The Amos Bull House – one of four remaining 18th-century buildings in Hartford houses CTL’s administrative offices, archives and essential program and community education space.

Bellamy-Ferriday House & Garden

Visitors to The Bellamy-Ferriday House & Garden will experience how 18th-century evangelical pastor Joseph Bellamy influenced everyday colonial life and preached with religious fervor throughout New England as well as how Miss Caroline Ferriday, a 20th-century philanthropist, championed human rights and social justice causes around the globe.

Butler-McCook House & Garden

For 189 years the Butler-McCook House & Garden was home to four generations of a family who participated in, witnessed, and recorded the evolution of Main Street between the American Revolution and the mid-twentieth century.

Buttolph-Williams House

With its diamond-paned casement windows, clapboards weathered nearly black, and hewn overhangs, the Buttolph-Williams House harkens back to the Puritan era of New England during the 1600s.

Hempsted Houses

The 1678 Joshua Hempsted House in New London is one of New England’s oldest and most well documented dwellings. Adjacent to the Joshua Hempsted House is a rare stone house built in 1759 for Nathaniel Hempsted by Acadian exiles.
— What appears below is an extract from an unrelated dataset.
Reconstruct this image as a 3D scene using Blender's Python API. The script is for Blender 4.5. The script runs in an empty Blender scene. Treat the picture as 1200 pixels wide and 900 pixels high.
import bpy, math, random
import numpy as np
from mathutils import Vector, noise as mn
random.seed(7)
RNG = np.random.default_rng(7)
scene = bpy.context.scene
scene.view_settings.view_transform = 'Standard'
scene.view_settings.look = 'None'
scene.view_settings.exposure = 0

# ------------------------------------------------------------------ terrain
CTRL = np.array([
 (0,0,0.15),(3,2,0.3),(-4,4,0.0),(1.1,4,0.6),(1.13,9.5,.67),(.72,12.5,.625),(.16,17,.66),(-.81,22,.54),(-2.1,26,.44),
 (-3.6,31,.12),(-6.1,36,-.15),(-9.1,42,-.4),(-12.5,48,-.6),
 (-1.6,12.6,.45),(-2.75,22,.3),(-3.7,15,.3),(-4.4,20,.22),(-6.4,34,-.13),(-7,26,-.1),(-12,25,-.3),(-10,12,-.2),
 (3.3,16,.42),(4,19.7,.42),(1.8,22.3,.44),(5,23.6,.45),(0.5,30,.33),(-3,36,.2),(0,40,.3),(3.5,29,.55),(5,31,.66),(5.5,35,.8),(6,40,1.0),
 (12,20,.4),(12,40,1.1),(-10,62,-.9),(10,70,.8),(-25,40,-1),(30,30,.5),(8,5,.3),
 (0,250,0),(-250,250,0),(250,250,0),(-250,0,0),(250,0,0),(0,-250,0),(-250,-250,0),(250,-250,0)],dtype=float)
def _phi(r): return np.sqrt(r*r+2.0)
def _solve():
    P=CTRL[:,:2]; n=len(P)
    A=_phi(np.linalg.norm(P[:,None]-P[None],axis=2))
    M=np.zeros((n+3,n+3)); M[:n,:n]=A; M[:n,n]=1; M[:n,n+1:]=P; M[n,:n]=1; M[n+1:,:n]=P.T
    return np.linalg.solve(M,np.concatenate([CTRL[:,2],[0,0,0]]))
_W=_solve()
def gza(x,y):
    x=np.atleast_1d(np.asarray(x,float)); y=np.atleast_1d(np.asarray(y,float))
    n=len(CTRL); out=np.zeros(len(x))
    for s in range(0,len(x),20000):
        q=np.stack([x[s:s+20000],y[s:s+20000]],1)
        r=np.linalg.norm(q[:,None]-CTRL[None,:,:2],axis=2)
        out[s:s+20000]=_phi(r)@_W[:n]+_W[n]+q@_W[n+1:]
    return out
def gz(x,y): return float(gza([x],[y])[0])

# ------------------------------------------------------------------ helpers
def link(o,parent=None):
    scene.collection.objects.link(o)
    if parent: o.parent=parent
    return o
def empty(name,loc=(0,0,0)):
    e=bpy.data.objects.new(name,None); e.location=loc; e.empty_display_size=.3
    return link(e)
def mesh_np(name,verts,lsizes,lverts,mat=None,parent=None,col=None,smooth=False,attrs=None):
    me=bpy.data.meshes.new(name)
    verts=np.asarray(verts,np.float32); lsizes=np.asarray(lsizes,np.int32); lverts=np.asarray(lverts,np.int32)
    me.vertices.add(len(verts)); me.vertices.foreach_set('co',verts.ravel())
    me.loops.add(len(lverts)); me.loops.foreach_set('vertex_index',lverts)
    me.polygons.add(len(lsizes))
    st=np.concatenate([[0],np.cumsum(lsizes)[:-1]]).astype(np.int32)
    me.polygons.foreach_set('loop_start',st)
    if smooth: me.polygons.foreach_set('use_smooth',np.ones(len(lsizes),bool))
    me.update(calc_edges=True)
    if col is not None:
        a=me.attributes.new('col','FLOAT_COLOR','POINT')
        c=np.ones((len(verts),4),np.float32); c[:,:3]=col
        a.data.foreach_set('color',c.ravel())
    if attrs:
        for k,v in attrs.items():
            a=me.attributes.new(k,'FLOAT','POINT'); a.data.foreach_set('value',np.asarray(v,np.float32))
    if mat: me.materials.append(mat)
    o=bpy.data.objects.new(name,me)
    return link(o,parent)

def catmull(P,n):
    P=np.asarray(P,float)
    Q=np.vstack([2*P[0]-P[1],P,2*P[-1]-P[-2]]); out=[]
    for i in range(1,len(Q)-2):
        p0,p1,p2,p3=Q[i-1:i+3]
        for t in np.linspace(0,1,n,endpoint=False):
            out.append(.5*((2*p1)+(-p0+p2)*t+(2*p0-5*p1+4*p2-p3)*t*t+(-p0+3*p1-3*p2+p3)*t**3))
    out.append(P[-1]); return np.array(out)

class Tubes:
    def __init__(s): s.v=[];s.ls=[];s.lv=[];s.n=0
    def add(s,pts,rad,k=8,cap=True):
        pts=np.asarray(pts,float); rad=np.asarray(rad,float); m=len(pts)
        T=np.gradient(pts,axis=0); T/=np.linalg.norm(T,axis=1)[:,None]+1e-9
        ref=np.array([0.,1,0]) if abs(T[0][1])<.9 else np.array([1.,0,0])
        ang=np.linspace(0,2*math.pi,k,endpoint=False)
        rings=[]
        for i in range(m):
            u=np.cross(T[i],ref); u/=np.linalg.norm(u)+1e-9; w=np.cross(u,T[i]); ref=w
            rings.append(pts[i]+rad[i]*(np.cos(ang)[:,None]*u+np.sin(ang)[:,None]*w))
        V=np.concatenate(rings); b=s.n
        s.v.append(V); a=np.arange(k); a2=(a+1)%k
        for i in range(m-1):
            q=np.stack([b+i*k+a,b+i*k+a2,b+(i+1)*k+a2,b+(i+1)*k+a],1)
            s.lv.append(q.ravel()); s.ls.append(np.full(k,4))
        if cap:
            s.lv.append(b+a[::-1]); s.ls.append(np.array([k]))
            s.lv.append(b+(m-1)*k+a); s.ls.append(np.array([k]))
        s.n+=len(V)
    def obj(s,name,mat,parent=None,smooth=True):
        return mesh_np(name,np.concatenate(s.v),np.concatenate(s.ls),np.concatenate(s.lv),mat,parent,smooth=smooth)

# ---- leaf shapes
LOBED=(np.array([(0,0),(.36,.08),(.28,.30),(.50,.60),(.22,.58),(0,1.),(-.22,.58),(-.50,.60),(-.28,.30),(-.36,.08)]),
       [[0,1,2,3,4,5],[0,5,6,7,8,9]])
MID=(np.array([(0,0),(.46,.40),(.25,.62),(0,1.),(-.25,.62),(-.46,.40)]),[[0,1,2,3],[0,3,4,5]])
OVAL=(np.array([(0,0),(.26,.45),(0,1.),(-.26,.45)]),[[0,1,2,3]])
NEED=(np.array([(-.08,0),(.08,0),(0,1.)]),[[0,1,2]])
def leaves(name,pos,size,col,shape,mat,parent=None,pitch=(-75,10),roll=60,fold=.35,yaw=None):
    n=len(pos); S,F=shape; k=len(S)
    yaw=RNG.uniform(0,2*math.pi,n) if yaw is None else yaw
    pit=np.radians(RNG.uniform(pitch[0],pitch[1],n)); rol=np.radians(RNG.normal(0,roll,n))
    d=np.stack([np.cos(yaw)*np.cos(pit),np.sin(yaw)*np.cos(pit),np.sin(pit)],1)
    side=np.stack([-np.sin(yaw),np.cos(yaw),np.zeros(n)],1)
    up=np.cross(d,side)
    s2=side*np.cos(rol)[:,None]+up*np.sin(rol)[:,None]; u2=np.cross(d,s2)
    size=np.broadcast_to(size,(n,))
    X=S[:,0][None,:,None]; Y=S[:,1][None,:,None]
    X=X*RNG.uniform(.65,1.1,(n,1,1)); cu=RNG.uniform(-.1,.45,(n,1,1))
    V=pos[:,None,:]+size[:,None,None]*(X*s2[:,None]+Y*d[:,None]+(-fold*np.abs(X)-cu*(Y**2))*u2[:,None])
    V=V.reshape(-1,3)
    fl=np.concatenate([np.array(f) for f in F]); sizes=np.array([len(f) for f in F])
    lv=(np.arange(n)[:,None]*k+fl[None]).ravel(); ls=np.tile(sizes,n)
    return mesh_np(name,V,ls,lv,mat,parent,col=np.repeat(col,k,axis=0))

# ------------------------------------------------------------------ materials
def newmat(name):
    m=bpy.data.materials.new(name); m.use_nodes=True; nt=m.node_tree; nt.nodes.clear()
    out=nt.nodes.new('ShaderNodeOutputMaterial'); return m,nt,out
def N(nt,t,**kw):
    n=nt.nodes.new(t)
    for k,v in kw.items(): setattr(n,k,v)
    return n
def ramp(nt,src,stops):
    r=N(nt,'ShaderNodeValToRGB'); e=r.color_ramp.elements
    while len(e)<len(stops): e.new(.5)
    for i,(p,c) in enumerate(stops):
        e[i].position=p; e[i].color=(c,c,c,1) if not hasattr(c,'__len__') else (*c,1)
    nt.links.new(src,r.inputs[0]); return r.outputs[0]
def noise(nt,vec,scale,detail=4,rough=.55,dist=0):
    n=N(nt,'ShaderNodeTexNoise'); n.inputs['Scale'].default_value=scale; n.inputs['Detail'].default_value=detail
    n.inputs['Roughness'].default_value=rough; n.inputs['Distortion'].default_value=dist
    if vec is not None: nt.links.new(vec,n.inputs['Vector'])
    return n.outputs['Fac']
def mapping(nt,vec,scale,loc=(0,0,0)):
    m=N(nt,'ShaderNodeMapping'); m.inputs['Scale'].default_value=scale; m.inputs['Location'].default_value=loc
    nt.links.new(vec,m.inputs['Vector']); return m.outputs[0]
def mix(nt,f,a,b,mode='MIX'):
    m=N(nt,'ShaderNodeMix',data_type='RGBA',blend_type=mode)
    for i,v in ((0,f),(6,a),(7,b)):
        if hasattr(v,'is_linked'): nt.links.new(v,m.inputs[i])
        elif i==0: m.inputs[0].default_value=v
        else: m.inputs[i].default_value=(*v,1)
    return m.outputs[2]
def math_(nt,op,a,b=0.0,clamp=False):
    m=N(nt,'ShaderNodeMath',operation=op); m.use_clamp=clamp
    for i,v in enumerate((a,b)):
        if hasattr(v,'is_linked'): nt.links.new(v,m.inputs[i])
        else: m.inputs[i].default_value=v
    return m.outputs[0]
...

Isham-Terry House & Garden

The lone survivor of a once vibrant Hartford neighborhood, the Isham-Terry House is a time capsule of the genteel lifestyle of turn-of-the century Hartford.

Nathan Hale Homestead

Captain Nathan Hale, captured and hanged as a spy at age 21 by the British in September of 1776, is famous for his alleged last words: “I only regret that I have but one life to lose for my country.”  Nathan grew up on the farm that his prosperous father, Richard Hale, purchased in 1740 for his large family.

Palmer-Warner House

The 1738 Palmer-Warner House sits on 50 acres of land and was home to preservation architect Frederic Palmer. At the Palmer-Warner House, we can tell the story of a colonial blacksmithing family, the Warner family, but also the more contemporary, non-traditional story of preservation architect Frederic Palmer and his partner Howard Metzger.

Phelps-Hatheway House & Garden

The Phelps-Hatheway House & Garden highlights the luxurious lifestyle enjoyed by two wealthy 18th-century Connecticut Valley families until their fortunes collapsed. Suffield native Shem Burbank built the center chimney structure in 1761 where he and his wife Anna Fitch Burbank raised nine children.

Amasa Day House

The Amasa Day House, a rural Federal house showcases how the Industrial Revolution changed the daily life of American families. Located on the Moodus Green, it was constructed in 1816 for farmer, Colonel Julius Chapman, his wife Frances, and their four daughters.

Forge Farm

The site consists of three structures, a saltbox style house used as a single family residence, a small three sided storage structure that was most likely used as a wood shed and a small corn crib once used for storing harvested corn.